Here’s how to go about it.
Registration on the iTax System
- Access the Kenya Revenue Authority (KRA) website and go to the iTax option. A dropdown menu will appear. From the list, select “e-Registration.”
- This will direct you to the next page, where you must choose “Taxpayer Type”. If you are filing as an individual, then pick “Individual.“
- Then, you’ll be required to supply requisite information such as your National ID Number, Date of Birth, First Name, Surname, and others.
- Next, ensure your contact information, such as the email address and phone number, are correctly filled in. This is where your iTax password will be sent once your application is processed.

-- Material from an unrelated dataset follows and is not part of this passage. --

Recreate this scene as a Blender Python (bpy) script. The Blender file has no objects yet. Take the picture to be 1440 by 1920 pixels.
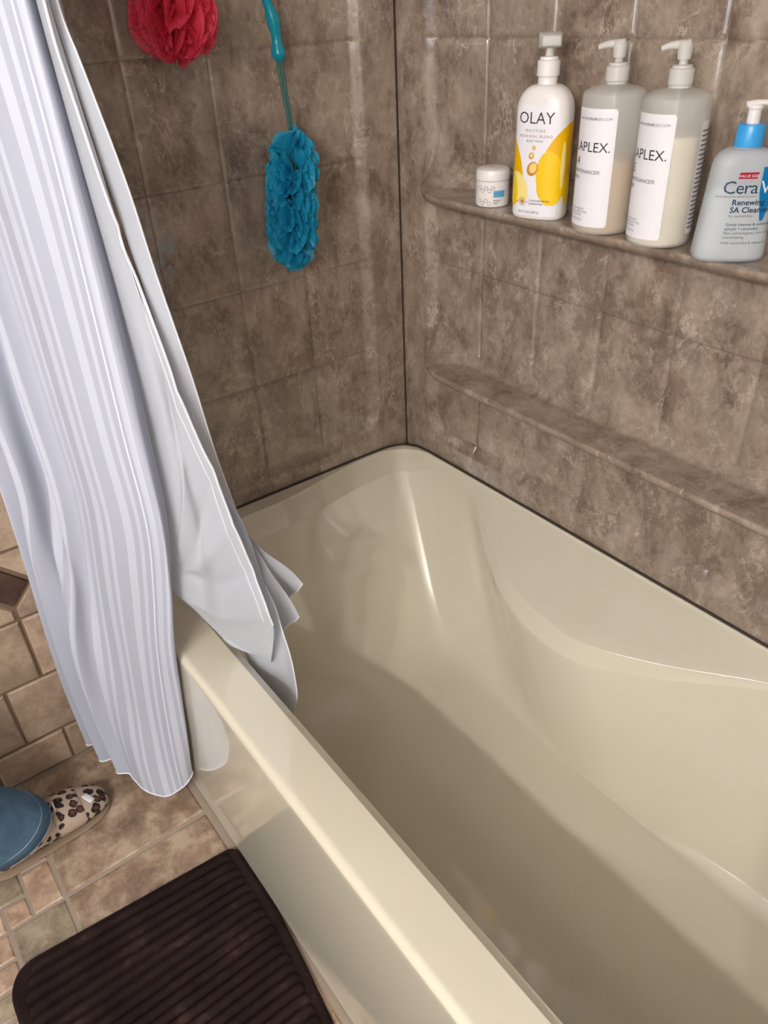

- Finally, click on the “Submit” button. You will receive an acknowledgement receipt for your application. Your login password will be sent to the provided email within 48 hours.
Accessing the iTax system
After successful registration, you can access the iTax system by following the steps outlined below:
- Visit the KRA website again and select the iTax Portal under the eService drop-down menu.
- Enter your Personal Identification Number (PIN) in the iTax PIN checker.
- Upon validation of your PIN, you will be prompted to enter your password (delivered to your provided email) and key in the security stamp as shown.
- If the login is successful, you’ll be directed to your personalised iTax dashboard. You can file your returns from here by clicking “Returns” from the menu and selecting “File Returns.”
Please note if you forget your password, use the “Forgot Password/Unlock Account” option on the login screen of the iTax system.
With this guide, registering for and accessing the iTax system should be straightforward. Precision is key when entering your information during registration to ensure smooth transactions when accessing your account.